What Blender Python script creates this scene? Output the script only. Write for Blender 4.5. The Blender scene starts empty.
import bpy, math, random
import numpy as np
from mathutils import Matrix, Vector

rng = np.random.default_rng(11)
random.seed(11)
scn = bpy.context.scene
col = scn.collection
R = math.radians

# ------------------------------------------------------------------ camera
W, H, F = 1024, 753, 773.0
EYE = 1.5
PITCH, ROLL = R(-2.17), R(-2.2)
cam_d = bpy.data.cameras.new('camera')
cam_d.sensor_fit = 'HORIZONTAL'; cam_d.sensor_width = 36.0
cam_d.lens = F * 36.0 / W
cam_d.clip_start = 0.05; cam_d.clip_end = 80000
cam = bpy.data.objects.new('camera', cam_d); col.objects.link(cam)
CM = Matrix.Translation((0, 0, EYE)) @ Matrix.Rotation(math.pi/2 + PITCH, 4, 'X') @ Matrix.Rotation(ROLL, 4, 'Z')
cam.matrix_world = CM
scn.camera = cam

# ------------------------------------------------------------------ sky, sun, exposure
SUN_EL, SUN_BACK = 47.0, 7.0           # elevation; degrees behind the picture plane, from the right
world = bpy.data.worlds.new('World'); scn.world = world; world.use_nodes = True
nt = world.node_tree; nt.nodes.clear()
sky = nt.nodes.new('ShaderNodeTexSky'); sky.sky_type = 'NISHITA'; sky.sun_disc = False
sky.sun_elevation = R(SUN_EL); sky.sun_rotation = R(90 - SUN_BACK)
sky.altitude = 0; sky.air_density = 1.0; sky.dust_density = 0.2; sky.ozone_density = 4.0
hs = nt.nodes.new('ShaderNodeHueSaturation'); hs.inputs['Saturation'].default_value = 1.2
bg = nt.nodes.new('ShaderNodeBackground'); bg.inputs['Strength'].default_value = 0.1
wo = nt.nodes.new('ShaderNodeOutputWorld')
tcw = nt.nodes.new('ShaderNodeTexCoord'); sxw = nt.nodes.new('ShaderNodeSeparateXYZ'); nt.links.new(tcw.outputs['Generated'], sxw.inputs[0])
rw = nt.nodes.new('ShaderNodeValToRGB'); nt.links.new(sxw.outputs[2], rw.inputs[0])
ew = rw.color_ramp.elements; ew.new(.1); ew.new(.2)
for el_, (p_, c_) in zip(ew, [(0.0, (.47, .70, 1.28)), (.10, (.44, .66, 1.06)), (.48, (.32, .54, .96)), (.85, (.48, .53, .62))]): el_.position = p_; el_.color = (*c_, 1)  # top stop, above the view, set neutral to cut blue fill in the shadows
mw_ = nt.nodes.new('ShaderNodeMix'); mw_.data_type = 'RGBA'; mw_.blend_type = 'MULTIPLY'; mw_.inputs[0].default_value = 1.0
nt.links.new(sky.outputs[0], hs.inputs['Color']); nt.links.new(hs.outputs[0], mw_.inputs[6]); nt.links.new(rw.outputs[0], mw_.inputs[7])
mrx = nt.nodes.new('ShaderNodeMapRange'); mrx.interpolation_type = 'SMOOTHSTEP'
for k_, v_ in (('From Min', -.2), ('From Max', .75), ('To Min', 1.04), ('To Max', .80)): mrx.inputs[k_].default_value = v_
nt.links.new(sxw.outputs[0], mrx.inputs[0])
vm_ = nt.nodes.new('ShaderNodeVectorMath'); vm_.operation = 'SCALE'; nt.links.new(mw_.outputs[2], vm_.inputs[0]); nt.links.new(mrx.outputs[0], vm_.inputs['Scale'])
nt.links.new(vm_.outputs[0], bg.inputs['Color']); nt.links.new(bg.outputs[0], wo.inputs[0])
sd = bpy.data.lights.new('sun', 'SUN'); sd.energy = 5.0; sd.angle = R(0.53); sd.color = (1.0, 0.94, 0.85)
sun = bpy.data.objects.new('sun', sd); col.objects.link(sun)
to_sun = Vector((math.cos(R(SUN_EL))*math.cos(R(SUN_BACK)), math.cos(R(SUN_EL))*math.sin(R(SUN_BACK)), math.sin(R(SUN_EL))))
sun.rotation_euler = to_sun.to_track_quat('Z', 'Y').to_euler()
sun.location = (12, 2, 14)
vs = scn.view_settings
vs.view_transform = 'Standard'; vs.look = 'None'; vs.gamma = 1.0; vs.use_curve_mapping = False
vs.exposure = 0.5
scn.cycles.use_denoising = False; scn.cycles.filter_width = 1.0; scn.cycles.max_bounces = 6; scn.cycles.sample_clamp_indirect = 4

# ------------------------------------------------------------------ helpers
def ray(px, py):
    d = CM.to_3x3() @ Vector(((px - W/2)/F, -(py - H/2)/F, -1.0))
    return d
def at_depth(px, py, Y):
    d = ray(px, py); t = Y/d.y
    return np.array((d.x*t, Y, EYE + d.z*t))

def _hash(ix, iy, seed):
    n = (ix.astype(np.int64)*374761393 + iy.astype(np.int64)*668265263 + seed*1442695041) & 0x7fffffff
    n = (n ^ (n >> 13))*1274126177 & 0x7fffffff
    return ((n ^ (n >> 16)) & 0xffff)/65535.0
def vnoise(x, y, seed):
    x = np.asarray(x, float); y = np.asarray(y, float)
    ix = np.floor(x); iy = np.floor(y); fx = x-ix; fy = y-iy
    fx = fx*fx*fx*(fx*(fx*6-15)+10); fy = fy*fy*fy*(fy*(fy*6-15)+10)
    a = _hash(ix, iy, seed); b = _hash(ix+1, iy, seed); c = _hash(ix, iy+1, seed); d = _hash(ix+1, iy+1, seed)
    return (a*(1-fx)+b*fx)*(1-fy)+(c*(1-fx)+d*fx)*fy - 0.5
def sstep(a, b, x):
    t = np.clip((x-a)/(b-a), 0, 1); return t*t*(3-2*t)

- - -

Exercise
Copy the lines from the start of the data verbatim, stopping after the line containing "R = math.radians".

Task response
What Blender Python script creates this scene? Output the script only. Write for Blender 4.5. The Blender scene starts empty.
import bpy, math, random
import numpy as np
from mathutils import Matrix, Vector

rng = np.random.default_rng(11)
random.seed(11)
scn = bpy.context.scene
col = scn.collection
R = math.radians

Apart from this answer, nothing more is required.